When the hour came for going, she was told that her galley had met with an accident, but that a superb gilded galley, with sails of silk and a military guard on board, had been sent as a love-gift from her son in commemoration of their restored affection. She gazed with suspicion on the beautiful object, as it lay mirrored in the waters of the little haven, and decided to go overland, on a litter, to Otho’s villa. But the amiable behaviour of Nero at the banquet dispelled the last shade of her suspicion. In the joy which his caresses and his well-feigned affection gave her, she did not notice the passing of the hours until midnight, when she rose to go. The beautiful ship with the gilded flanks and the silken sails awaited her once more, and this time she embarked on it. Nero kissed her eyes and her hands, put his arms about her and pressed her to his bosom, held her while he gave a last long look into her eyes, and then—abandoned her to the murderer Anicetus.

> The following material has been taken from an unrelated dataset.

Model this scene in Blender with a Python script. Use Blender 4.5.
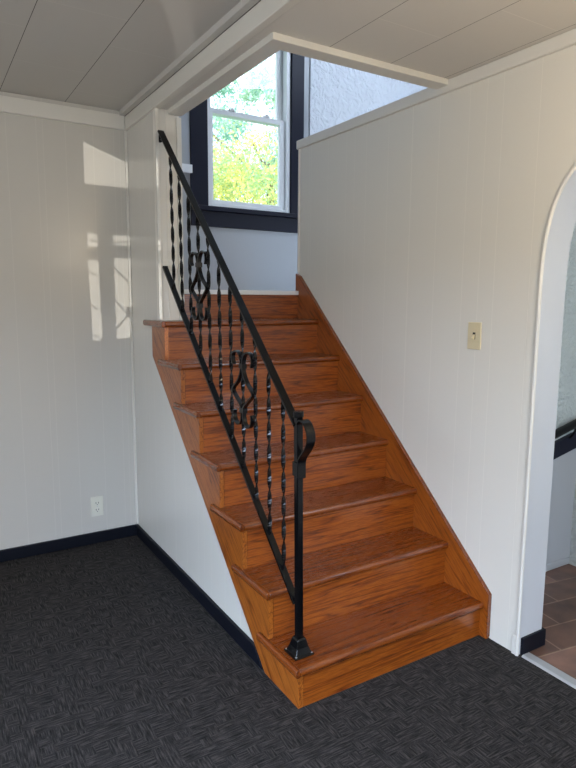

The galley shot out over the smooth scented waters under a canopy of brilliant stars. Agrippina sat in her cabin, in the soft spring air, and talked about the happy future with her one male attendant, Crepereius Gallus, and her one maid, Acerronia Pollia. And suddenly, as they reached the deep water, there was an ugly crack, and the roof of the cabin fell on them. Gallus was killed outright, but the two women were saved, as the stout walls failed to collapse, and there was some misunderstanding among the crew in the dark. The maid rushed to the deck calling for aid for the Empress—others say that she represented herself as the Empress—and was slain. Agrippina listened with terror to the crash of timber and the rush of armed men, and realized the treachery of her son. Still she did not court death. She dropped quietly over the side, and swam toward the distant shore. Her strength gradually failed, and she was about to abandon the awful struggle, when some men who were fishing by night picked her up and took her ashore.